Comprensibili reticenze impediscono ai ricercatori forestieri di penetrare a fondo i segreti del talamo nuziale “selvaggio”. Ma la storia dei montanari Semai della Malesia è alla luce del sole. La loro vita coniugale è sempre stata contraddistinta da estreme disponibilità e ospitalità. Respingere le proposte, anche sessuali, per i Semai equivale a una violenza nei confronti di chi chiede. Rifiutare è punan, una scortesia tabù, che rende il “cuore pesante”. Molti visitatori hanno approfittato di questa accondiscendenza, soprattutto con le donne.

E’ piuttosto evidente, a questo punto, che il sesso coniugale può includere qualsiasi variazione, purché sia socialmente accettata. In epoca coloniale gli osservatori francesi rimasero sbalorditi dalla figura del transessuale a Tahiti. Il mahu si depila, tesse, danza, veste come le donne. E si rende disponibile quando la moglie va in vacanza. Il fatto curioso è che copulando con il mahu guerrieri e padri di famiglia assumevano il ruolo passivo.

Il sesso non ha età. La favolistica araba e l’aneddotica del Maghreb abbondano di amori senili. Solo che nella coppia è lui ad essere vecchio, mentre la sposa è giovane, se non giovanissima. Ecco allora il decrepito marito ricorrere a una serie di espedienti, tra cui l’assunzione di farmaci afrodisiaci, per essere in condizione di soddisfare la propria moglie e le proprie voglie. Spesso i beni di prestigio conferiscono al maschio il carisma o il potere economico che compensano il divario d’età. Decisamente più rara è la relazione sessuale tra un giovane e una donna anziana, a meno che quest’ultima non abbia il ruolo di iniziare il giovane alla vita adulta. Quanto al sesso tra coppie di anziani cala generalmente un velo di pudore. Ma le culture e le religioni che valorizzano la saggezza della vecchiaia, per esempio le tradizioni tantriche in Tibet, ammettono pratiche erotiche nella cosiddetta terza età. Nel Caucaso, presso la popolazione degli abcasi, il sesso in età avanzata è normale. E' noto presso questo popolo il caso di un uomo di 119 anni che conservava ancora interesse e vigore per il sesso; analizzato, il suo sperma fu trovato fertile.
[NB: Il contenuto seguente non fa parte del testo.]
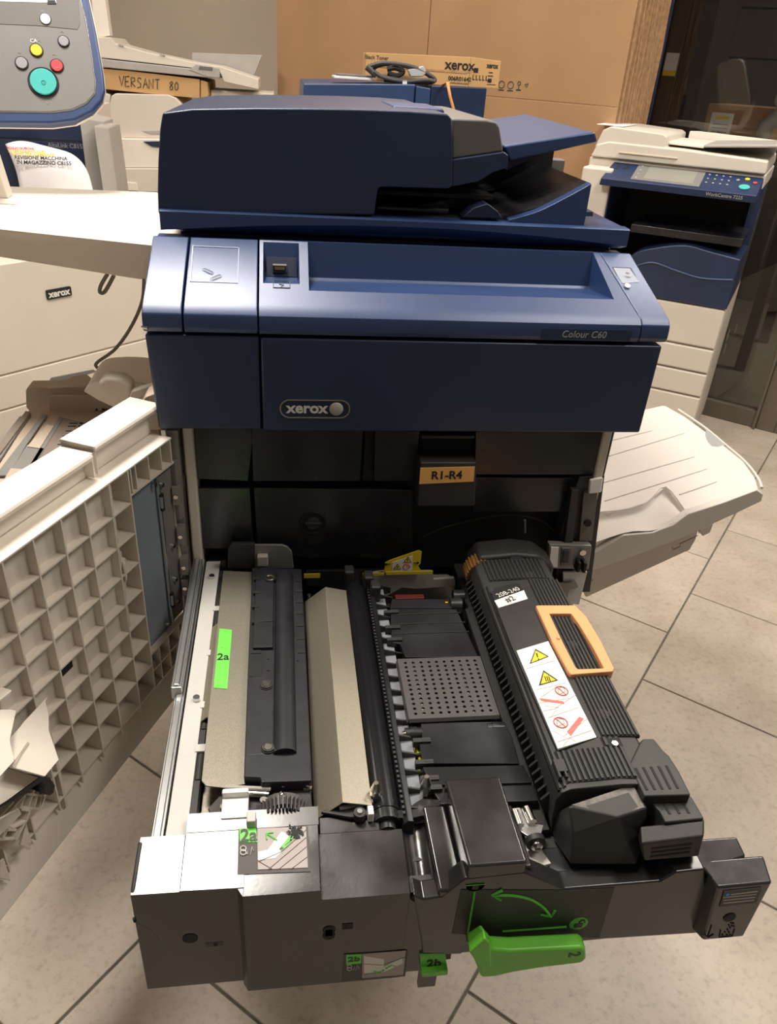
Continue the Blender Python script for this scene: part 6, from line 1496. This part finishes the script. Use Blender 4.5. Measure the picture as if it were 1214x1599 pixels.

Il mondo sta cambiando. Le geishe di ieri, la cui formazione culturale comportava complessi rituali, oggi cedono il passo alle kogyaru, le ragazzine giapponesi che hanno imparato a vendere in internet la loro biancheria sporca. Nonostante il nostro inguaribile esotismo, sarà bene ricordare che le selvaggerie coniugali non appartengono al nostro passato, né sono proprie dei popoli tecnologicamente arretrati. Allo stesso modo, quelle che noi consideriamo raffinatezza erotiche, gesti simbolici o corteggiamenti esistono in tutte le culture. L'uomo e la donna, per fortuna, sono tali a tutte le latitudini. E tali rimangono, anche nell'era informatica.